The "R" in "WAR"
Replacement Level Killers, Dept.


Hardball Times has an article up discussing Replacement Level Player.  You might be surprised to find a few strong visuals in the piece.  For example:


... “replacement player” conjures a fuzzy image: a man who is good enough to play major league baseball, but only if the team can’t get somebody better. If Kemp got hurt and the Atlanta Braves called up a middling outfielder from Triple-A Gwinnett to fill in for 10 days, a zero-WAR performance is what you would expect; not a star player or a prospect, just a guy who can field his position and hit a little bit. He’s not going to win many games for you, but he won’t cost you many, either.


I don't think any of us Denizens have put it exactly that way, have we?  By this definition Boog Powell was "good enough to play ML baseball," at -0.1 WAR, though we'd have wanted somebody better.  Leonys wound up at -0.4, Tuffy Gosewich at -0.6, Taylor Motter at -0.6.  Generally it seemed that Dipoto did a good job of patching up the -0.x WAR hemorrhagining.


Hardball Times notes that if your whole roster was stuffed with nothing but 0.0 WAR players, you'd get 47.7 wins in the majors.  (Per their theories, of course.)  Does any team ever do worse than that?  Sure they do.  The 2003 Tigers went 43-119, well below "replacement level."  Here is that team's WAR chart, if you want to take a gander.


It is true that the Seattle Mariners' talent pyramid is Tall and Thin.  But if you slice the top 25 players off that pyramid, it's not thin at all.   There are only two players who got much time in 2017 who hurt the Mariners:  Valencia and Motter, and they hurt only barely.  Otherwise, the 2017 Mariners piled their AB's into nine guys who helped the team.

What do you do with this kind of paradigm?  The one that says, well, your 21st position player is wayyyyy better than mine.  But I'm going to go six months and only use ten.  It's a funny thing; back in the 1970's this is the kind of baseball I used to remember, one that put your nine against my nine.  I wonder if that's still feasible?  For Dipoto's sake, it better be.


Dr D



Looking at the 2003 Tigers I'm very glad to not have been a fan of them that year.  That's a feat.  5 players at less than .5 over, 18 listed at 0.0 and 7 less than .5 under.  30 players basically replacement level for them that year.  Phenomenal.  Seeing Kingsale and Bocachica combined for 162 the Below replacement zone. How about that great 2008 Mariners squad? 6 players less than .5 over, 21 listed at 0.0 and 8 less than .5 under, 35 in total.  Seeing 21 0.0's in a row on one team is kind of breathtaking.

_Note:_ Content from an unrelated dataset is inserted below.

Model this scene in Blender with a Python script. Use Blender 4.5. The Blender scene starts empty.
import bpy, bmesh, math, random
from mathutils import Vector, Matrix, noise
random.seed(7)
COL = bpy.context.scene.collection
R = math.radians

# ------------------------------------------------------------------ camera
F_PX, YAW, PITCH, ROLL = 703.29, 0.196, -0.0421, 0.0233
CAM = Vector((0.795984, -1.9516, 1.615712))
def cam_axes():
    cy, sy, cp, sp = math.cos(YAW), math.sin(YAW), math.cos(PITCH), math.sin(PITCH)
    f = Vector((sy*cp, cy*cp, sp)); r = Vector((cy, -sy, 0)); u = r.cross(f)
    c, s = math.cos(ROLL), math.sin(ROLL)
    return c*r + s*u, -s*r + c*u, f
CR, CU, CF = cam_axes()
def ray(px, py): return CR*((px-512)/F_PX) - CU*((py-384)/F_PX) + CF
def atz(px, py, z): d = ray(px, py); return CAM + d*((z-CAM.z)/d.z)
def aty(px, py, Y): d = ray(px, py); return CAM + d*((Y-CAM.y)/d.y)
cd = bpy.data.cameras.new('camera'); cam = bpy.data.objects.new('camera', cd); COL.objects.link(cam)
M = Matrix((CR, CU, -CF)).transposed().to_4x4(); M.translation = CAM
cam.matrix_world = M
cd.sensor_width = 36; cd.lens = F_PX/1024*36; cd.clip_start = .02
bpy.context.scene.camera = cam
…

And I watched (less and less of) that garbage.  2017 was much more enjoyable.

There's sometimes talk of fighting spirit and what it means for a teams win total over a long season.  Look at those Tigers last 6 games and especially the second to last one.  An 8 run comeback that ensured they wouldn't take the modern record for losses from the '62 Mets.  This seems to me a good example A of the argument against attitude trumping talent.

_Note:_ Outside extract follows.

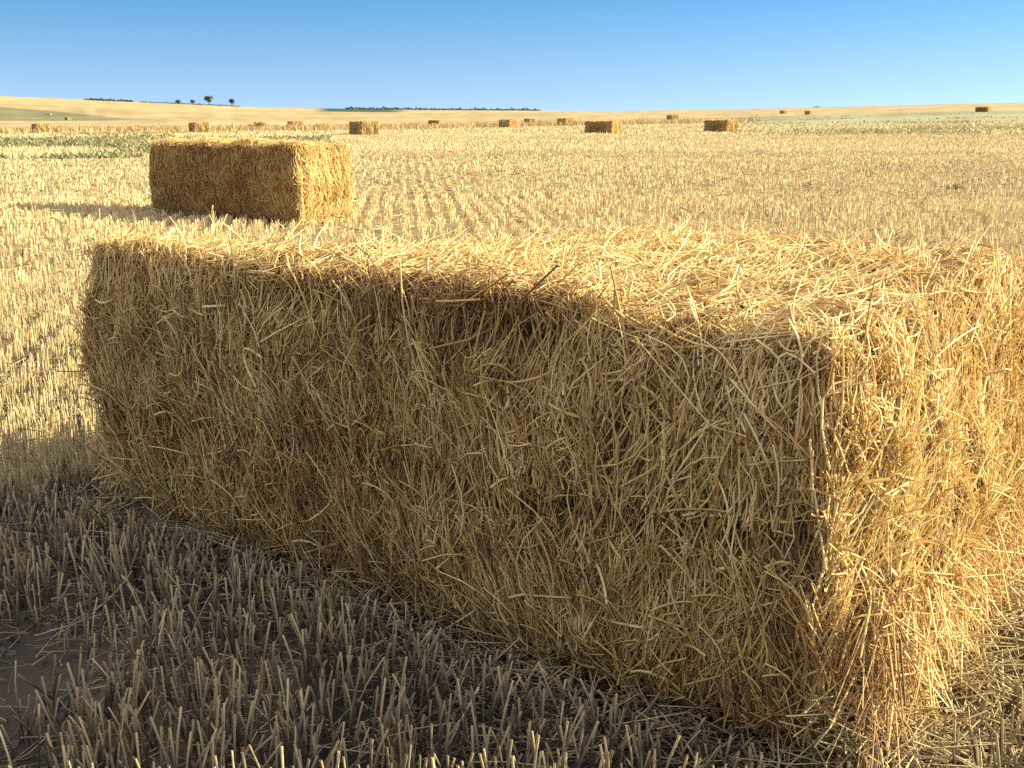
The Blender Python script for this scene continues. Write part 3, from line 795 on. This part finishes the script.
def hedge(u0, u1, r, h, n, name, label, cat, kind=None):
    """a run of low growth along the crest"""
    u = rng.uniform(u0, u1, n); a = np.arctan((u - 512) / HPX); rr = r + rng.normal(0, 6, n)
    x, y = rr * np.sin(a), rr * np.cos(a); z = ground_z(x, y)
    top = h * (.55 + .45 * noise2(u * .35, u * 0 + 3, 111)) * (.5 + .5 * np.sin(np.clip((u - u0) / (u1 - u0), 0, 1) * PI) ** .4)
    top = np.maximum(top + h * .5 * (noise2(u * 1.1, u * 0, 112) > .45), h * .2)
    p = np.stack([x, y, z + rng.uniform(0, 1, n) * top], -1)
    d = rng.normal(0, 1, (n, 3)); d /= np.linalg.norm(d, axis=1, keepdims=True)
    V, F, per = sweep(p[:, None] + d[:, None] * .55 * np.linspace(-1, 1, 3)[None, :, None], np.full(n, .38), 1, (1, .6))
    return tag(mesh_from(name, V, F, M_LEAF, None, True, np.repeat(tint_for(n, .5, .2), per)), label, cat, kind=kind)
hedge(86, 134, 885, 1.6, 800, 'hedge', 'thin dark hedge along the pale hill at far left', 'hedge')
hedge(140, 240, 888, .7, 420, 'hedge', 'low broken hedge along the crest under the skyline trees', 'hedge')
hedge(345, 540, 890, 2.0, 2000, 'far_wood', 'dark distant tree line low on the horizon near centre', 'wood', 'stuff')

# ------------------------------------------------------------------ light, sky, camera
w = bpy.data.worlds.new('World'); scene.world = w; w.use_nodes = True
nt = w.node_tree; nt.nodes.clear()
out = nt.nodes.new('ShaderNodeOutputWorld'); bg = nt.nodes.new('ShaderNodeBackground')
sky = nt.nodes.new('ShaderNodeTexSky'); sky.sky_type = 'NISHITA'; sky.sun_disc = False
sky.sun_elevation = SUN_EL
sky.sun_rotation = math.atan2(SUN_D[0], SUN_D[1])
sky.air_density = 1.0; sky.dust_density = 0.3; sky.ozone_density = 1.5
hsv = nt.nodes.new('ShaderNodeHueSaturation'); hsv.inputs['Hue'].default_value = .486
tc = nt.nodes.new('ShaderNodeTexCoord'); sep = nt.nodes.new('ShaderNodeSeparateXYZ'); cmb = nt.nodes.new('ShaderNodeCombineXYZ')
def vmath(op):
    n = nt.nodes.new('ShaderNodeVectorMath'); n.operation = op; return n
def mrange(a, b, c, d):
    n = nt.nodes.new('ShaderNodeMapRange'); n.clamp = True
    for k, v in zip((1, 2, 3, 4), (a, b, c, d)): n.inputs[k].default_value = v
    nt.links.new(sep.outputs[2], n.inputs[0]); return n
# clear deep blue a little above the horizon, a paler dome added overhead as fill light
nt.links.new(tc.outputs['Generated'], sep.inputs[0])
flatv = vmath('MULTIPLY'); flatv.inputs[1].default_value = (1, 1, 0); nt.links.new(tc.outputs['Generated'], flatv.inputs[0])
fn = vmath('NORMALIZE'); nt.links.new(flatv.outputs[0], fn.inputs[0])
ra, rb, sa, sb = mrange(0, .13, .42, .78), mrange(.15, .36, 0, -.36), mrange(.0, .11, .82, 1.32), mrange(.14, .34, 0, -1.06)
ss = nt.nodes.new('ShaderNodeMath'); ss.operation = 'ADD'
nt.links.new(sa.outputs[0], ss.inputs[0]); nt.links.new(sb.outputs[0], ss.inputs[1])
nt.links.new(ss.outputs[0], hsv.inputs['Saturation'])
ha = mrange(.12, .34, .486, .515); nt.links.new(ha.outputs[0], hsv.inputs['Hue'])         # overhead hue shifted so the added fill light is less green
sm = nt.nodes.new('ShaderNodeMath'); sm.operation = 'ADD'
nt.links.new(ra.outputs[0], sm.inputs[0]); nt.links.new(rb.outputs[0], sm.inputs[1])
nt.links.new(sm.outputs[0], cmb.inputs[2])
av = vmath('ADD'); nt.links.new(fn.outputs[0], av.inputs[0]); nt.links.new(cmb.outputs[0], av.inputs[1])
nm = vmath('NORMALIZE'); nt.links.new(av.outputs[0], nm.inputs[0])
nt.links.new(nm.outputs[0], sky.inputs[0])
nt.links.new(sky.outputs[0], hsv.inputs['Color']); nt.links.new(hsv.outputs[0], bg.inputs[0])
bg.inputs[1].default_value = 0.108
nt.links.new(bg.outputs[0], out.inputs[0])

sun = bpy.data.lights.new('sun', 'SUN'); sun.energy = 4.0; sun.angle = R(.5); sun.color = (1.0, .94, .63)
so = bpy.data.objects.new('sun', sun); link(so)
# lamp looks along -Z: rotate it so that -Z runs from the sun to the field
so.rotation_euler = (PI / 2 - SUN_EL, 0, math.atan2(SUN_D[0], -SUN_D[1]))

cam = bpy.data.cameras.new('camera'); cam.sensor_width = 36; cam.lens = FPX / 1024 * 36
cam.clip_start = .05; cam.clip_end = 8000
co = bpy.data.objects.new('camera', cam); link(co)
co.location = (0, 0, EYE)
co.rotation_euler = (PI / 2 - math.atan((384 - 112) / FPX), 0, 0)
scene.camera = co

scene.view_settings.view_transform = 'Standard'; scene.view_settings.look = 'None'
scene.view_settings.exposure = 1.6; scene.view_settings.gamma = 1
scene.cycles.use_denoising = False
scene.cycles.max_bounces = 8; scene.cycles.diffuse_bounces = 6; scene.cycles.glossy_bounces = 2; scene.cycles.transmission_bounces = 4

I didn't look at the 62 Mets or 1899 Spiders individual WAR totals, remembering 2008 has taken a toll...

For me it is only the rotation that I'm seriously worried about the talent and depth.  A bit with the pen but it seems closer and help seems closer.  Starting 8 fielders are already a couple tweaks away from being a solid and deep group.  I guess the same is true of the rotation even but with much bigger (cost) tweaks.  I'm not buying in to a 1 offseason wolf pack switch.  I guess if anyone can do it, it could happen in Dipoto's trade show.  There are many starting candidates that I'll admit I know less about than I often do this time of year.  It has me less confident anyway.

SonicBOOM!'s picture

DiPoto says his great achievement of 2017 has been to reduce the average of the team... not to improve WAR, or any other calculated metric. Has anyone done ant analysis on the average of a team, vs. the league? Better to have a) Mature pitchers, or b) Aging hitters? I imagine the average AL lineup "out-ages" the average NL one, but.. within a league, does experience and guile really tend to win out over strength, speed, all those youthful attributes that start fading around the (tender) age of 27!